School chief who blamed attack on Trump doubles down

PORTLAND, Maine (AP) — A school superintendent who drew the wrath of the Maine Republican Party for linking a hate crime with President Donald Trump’s administration said Monday that he stands by his statements.

Maine GOP has said Portland Public Schools Superintendent Xavier Botana created a hostile political environment in the city’s public schools in the wake of the Jan. 27 attack on several black students. Maine GOP has said it will issue a Maine Freedom of Access Act request for Botana’s written communications related to his “political agenda.”

Botana said he welcomed the request, which he has not yet received, and remained convinced Trump’s antagonism toward immigrants and minorities played a role in the attack outside Casco Bay High School.

Maine GOP has accused Botana of forcing students to “give up taxpayer-funded school time to engage in a partisan agenda promoted by school district officials.” The GOP referred to demonstrations students held outside high schools in the city.

Botana said Monday that the students participated in the events voluntarily.
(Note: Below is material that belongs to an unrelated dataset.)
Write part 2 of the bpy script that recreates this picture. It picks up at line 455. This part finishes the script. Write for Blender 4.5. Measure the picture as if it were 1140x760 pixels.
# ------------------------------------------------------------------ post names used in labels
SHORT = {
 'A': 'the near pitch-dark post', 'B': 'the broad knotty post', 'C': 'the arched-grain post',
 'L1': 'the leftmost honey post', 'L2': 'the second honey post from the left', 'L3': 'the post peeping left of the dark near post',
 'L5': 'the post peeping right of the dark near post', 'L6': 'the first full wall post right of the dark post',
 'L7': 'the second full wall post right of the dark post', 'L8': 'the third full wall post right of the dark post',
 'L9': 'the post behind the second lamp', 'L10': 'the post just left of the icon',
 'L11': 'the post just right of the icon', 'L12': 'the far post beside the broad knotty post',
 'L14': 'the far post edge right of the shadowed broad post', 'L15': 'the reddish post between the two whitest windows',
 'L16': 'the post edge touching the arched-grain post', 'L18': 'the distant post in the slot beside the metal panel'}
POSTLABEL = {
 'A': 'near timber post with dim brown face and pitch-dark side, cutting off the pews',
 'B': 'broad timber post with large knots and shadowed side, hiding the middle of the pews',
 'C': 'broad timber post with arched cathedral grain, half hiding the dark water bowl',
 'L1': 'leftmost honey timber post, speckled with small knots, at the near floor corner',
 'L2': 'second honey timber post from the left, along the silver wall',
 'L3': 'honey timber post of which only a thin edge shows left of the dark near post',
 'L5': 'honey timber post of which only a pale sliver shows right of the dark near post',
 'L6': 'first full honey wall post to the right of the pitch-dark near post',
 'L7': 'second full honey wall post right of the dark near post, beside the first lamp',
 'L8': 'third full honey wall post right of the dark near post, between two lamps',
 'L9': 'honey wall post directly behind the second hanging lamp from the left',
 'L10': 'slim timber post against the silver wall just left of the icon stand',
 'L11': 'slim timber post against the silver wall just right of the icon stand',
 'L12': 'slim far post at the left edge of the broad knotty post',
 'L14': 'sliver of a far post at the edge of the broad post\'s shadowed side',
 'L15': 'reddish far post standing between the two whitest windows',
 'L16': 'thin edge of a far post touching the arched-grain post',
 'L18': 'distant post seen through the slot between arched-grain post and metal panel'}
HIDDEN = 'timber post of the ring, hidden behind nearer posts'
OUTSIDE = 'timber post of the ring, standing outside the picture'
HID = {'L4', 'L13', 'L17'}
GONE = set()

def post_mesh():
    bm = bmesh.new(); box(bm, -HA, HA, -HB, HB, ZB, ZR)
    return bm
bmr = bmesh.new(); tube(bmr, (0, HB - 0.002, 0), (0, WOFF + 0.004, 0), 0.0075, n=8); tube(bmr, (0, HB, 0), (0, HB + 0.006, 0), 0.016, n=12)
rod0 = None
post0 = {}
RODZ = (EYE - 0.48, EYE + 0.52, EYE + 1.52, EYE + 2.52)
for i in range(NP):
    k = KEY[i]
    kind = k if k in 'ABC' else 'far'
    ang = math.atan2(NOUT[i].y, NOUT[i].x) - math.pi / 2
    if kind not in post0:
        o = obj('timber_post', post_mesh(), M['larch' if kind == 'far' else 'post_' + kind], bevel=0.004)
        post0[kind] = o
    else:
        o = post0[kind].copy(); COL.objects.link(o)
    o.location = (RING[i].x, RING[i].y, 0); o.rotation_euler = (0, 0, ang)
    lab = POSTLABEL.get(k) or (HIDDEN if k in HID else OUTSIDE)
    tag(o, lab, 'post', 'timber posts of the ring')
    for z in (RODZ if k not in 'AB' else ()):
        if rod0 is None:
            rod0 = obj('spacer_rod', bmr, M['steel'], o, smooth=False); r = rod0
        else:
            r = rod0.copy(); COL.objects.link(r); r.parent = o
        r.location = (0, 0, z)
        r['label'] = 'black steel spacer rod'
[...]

He said the way he characterized the attacks was accurate, and important to provide context for families in the district.
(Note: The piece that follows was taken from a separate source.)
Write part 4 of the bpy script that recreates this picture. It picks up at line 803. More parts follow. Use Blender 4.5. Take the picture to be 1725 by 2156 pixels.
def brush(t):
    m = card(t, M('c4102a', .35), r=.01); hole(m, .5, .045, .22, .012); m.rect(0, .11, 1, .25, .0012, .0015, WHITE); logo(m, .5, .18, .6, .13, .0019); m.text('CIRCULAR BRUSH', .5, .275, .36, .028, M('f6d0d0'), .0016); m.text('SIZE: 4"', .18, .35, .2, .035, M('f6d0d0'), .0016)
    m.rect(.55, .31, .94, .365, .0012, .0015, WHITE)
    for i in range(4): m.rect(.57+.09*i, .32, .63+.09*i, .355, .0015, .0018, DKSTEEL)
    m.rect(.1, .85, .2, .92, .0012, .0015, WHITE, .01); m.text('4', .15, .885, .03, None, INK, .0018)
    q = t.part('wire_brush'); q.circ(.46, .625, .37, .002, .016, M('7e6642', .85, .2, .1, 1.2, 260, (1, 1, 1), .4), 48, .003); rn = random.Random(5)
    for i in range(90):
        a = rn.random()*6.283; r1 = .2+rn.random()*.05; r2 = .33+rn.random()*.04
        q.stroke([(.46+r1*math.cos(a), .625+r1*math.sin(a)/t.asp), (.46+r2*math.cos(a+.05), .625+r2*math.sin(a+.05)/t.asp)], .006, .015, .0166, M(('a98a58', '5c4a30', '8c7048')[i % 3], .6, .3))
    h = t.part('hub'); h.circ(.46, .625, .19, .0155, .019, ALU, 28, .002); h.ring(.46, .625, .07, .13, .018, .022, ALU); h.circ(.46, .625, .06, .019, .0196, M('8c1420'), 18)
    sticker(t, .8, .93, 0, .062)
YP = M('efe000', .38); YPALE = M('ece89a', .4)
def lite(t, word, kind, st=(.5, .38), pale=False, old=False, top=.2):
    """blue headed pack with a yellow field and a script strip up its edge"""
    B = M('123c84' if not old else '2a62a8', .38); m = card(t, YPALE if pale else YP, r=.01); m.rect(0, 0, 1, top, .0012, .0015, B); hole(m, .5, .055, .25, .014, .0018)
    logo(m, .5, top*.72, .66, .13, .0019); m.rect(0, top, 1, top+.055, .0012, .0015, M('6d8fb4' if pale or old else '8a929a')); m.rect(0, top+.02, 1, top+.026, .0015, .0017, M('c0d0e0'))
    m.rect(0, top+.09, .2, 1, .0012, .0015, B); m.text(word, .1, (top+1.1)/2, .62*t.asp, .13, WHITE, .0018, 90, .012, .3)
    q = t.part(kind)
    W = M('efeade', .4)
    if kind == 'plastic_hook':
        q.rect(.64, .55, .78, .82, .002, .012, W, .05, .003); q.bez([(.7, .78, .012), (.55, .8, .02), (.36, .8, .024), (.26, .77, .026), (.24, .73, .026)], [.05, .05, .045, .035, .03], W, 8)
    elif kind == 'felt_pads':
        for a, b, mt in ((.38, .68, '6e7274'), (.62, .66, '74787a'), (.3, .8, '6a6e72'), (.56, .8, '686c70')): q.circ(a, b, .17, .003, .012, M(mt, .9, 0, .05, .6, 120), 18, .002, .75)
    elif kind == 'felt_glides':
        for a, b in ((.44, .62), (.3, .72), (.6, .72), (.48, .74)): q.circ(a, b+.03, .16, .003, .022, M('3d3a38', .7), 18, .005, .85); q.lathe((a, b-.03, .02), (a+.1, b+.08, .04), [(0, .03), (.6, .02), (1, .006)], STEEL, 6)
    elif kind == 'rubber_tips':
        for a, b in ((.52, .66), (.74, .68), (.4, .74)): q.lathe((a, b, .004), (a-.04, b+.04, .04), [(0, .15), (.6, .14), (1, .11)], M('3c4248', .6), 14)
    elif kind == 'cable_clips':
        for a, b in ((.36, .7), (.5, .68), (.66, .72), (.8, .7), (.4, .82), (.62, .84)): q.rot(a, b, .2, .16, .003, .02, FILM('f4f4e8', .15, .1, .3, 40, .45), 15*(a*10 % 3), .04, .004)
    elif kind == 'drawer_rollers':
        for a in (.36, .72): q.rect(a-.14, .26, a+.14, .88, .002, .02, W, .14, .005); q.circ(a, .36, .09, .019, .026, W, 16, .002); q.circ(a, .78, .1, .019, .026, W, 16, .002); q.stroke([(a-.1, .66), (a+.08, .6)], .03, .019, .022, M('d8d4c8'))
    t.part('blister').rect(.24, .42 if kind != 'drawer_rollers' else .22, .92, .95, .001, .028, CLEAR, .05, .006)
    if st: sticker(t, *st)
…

“I felt it was important to go beyond just reporting the incident at Casco Bay and try to contextualize it in terms of the concerns being felt by many of our students and many of our families,” he said.

Maine GOP did not immediately respond to a request for comment Monday. The party announced its plan to request Botana’s correspondence on Feb. 3.

Police arrested 20-year-old Jamie Hoffman, of Portland, last week on charges stemming from the attack on black students. He was scheduled to make his first court appearance on Monday in Portland.

Police have said the incident happened when Hoffman, a Cuban immigrant, verbally accosted a group of black students while they were waiting for a bus near the school. Other students came to their aid and were assaulted by Hoffman, police said. Police have also said Hoffman displayed a screwdriver in a threatening manner during the incident.

Hoffman was being held at Cumberland County Jail on Monday. He faces charges including interfering with constitutional and civil rights while committing assault, and his case has been forwarded to the state for consideration under the Maine Civil Rights Act.